Diamondization of Graphene and Graphene-BN Bilayers: Chemical Functionalization and Electronic Structure Engineering

TL;DR

This study uses first-principles calculations to explore how chemical functionalization induces diamond-like structures in graphene bilayers and graphene-BN hybrids, revealing tunable electronic and magnetic properties for potential electronic and spintronic applications.

Contribution

It provides a systematic analysis of the chemical functionalization effects on graphene bilayers and hybrids, highlighting spontaneous diamondization and property tunability.

Findings

Single-side functionalization yields magnetic semiconductor structures.

Double-side functionalization leads to spontaneous diamondization.

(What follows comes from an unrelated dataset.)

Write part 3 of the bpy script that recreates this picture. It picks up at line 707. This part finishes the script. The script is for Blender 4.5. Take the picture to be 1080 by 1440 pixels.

Replacing graphene with BN results in nonmagnetic metallic structures.

Abstract

In this article, based on first-principles calculations, we systematically study functionalization induced diamonization of graphene bilayer and graphene-BN hybrid bilayer. With single-side functionalization, the diamondized structures are magnetic semiconductor. Interestingly, if both sides of the bilayer are functionalized, diamondization becomes spontaneous without a barrier. On the other hand, when the bottom layer of the bilayer graphene is replaced by a single hexagonal BN layer, the diamondized structure becomes nonmagnetic metal. The tunable electronic and magnetic properties pave new avenues to construct graphene-based electronics and spintronics devices.